Everybody has an idea which when uncovered has the power to move mountains; we do not have to move mountains we only have to believe as a group what we are doing is of value to those around us and the Earth we share with them.

No more putting this industry down, we as professionals have a duty to inform the public and correspond with government our concerns regarding vehicle safety and related environmental issues. We are the professionals not some uninformed Minister or MVR employee trying to protect their job and unwilling to get involved because it is politically incorrect to do so.

Please consider your future and the negative impact that government policy without consultation can have and has had on you and your employer.

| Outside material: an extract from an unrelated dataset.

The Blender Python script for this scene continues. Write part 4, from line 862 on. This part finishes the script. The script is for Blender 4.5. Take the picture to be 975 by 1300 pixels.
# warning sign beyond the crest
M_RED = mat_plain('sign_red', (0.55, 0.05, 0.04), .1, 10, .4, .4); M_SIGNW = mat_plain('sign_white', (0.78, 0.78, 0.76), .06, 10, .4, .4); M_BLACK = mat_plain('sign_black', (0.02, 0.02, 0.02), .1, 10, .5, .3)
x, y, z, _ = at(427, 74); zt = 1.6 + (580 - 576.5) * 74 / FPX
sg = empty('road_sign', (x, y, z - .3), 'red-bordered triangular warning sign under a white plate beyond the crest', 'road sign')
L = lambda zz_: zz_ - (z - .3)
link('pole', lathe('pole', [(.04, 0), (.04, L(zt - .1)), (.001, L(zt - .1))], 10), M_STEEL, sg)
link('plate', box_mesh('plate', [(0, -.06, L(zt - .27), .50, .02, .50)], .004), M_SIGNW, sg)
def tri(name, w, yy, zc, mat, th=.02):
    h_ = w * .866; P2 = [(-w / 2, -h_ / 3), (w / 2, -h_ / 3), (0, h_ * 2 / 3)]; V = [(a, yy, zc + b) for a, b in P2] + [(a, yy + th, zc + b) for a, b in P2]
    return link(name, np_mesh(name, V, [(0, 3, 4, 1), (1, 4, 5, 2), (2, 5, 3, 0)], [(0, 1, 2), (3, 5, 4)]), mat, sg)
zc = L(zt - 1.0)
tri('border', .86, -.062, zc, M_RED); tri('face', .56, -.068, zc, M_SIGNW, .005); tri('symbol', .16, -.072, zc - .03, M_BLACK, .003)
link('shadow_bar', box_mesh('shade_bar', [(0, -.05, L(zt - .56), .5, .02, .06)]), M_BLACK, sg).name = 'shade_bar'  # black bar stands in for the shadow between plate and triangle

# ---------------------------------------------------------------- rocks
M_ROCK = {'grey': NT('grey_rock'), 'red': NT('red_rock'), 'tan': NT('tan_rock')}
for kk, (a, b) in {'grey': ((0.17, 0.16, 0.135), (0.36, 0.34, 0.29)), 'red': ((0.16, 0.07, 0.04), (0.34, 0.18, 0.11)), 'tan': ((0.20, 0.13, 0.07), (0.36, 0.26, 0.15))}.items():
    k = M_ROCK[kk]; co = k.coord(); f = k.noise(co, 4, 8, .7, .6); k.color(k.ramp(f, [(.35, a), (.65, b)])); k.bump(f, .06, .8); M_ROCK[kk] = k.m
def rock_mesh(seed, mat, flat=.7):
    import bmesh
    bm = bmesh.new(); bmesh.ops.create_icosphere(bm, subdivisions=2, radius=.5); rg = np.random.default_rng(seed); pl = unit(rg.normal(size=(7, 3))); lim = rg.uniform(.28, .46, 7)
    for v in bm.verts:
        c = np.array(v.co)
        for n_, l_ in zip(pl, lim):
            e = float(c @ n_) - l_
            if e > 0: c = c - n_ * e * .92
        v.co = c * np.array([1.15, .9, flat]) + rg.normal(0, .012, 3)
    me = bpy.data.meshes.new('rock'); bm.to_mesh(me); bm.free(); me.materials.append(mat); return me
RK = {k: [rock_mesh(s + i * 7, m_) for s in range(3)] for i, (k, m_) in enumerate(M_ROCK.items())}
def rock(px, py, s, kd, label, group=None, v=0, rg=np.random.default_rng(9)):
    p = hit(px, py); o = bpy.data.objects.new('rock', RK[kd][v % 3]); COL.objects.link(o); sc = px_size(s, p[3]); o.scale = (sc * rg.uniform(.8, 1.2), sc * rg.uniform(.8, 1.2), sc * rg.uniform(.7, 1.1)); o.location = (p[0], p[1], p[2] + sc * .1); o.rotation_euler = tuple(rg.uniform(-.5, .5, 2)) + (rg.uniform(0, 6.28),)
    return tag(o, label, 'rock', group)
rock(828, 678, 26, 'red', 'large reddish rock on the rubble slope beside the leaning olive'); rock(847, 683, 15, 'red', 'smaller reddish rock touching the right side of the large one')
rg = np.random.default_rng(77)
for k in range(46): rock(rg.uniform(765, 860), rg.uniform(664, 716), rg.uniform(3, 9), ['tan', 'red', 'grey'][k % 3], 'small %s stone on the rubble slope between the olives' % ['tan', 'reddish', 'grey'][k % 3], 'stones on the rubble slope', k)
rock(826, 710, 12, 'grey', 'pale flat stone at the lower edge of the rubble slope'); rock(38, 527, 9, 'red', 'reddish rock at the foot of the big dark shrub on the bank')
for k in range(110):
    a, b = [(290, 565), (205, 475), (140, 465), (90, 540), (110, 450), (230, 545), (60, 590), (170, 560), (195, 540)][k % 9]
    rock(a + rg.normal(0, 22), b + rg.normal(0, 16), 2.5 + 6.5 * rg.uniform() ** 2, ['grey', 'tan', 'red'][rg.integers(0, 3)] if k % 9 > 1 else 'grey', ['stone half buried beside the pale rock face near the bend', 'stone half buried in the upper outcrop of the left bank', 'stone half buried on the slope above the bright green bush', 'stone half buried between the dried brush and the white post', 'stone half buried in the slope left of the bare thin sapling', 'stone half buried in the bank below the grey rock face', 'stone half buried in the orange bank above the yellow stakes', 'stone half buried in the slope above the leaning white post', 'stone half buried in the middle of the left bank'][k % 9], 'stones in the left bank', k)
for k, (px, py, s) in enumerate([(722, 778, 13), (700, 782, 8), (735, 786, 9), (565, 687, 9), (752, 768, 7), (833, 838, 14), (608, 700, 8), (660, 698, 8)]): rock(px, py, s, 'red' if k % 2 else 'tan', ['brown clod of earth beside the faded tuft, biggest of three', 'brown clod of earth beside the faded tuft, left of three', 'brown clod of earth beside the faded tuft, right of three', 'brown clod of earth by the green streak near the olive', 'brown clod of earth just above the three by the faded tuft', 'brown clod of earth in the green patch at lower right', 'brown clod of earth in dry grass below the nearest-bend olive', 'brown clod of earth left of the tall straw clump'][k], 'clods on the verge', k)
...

Please let your out of province partners be party to a national automotive recognition program; it can start right here.

Yours in auto service,

Gary Ball, Chairman

NL.A.S.A. (Newfoundland Labrador Automotive Service Association)

Unit 50 Hamlyn Road Plaza

Suite 409

St. John’s NL A1E 5X7

Jim Anderton replies:

Gary, the problems you mention are seen across the country, with billions in unperformed maintenance and repairs slipping though the cracks every year. I’m not sure that mandatory vehicle inspections are the answer, however. My main concern is that it might drive owners into new cars and trucks, a situation that’s pretty tempting with current promotions like zero-percent financing and employee pricing for everyone. How about a stamp or seal for the owner’s manual (from a licensed tech) showing that scheduled maintenance has been performed? It could be displayed as a condition for license plate renewal. Politically, mandatory inspection might be seen as a cash grab by the industry. If you can get enough MLA’s on side however, it would get some of the junk off the roads. Let’s just be sure that that’s what we want.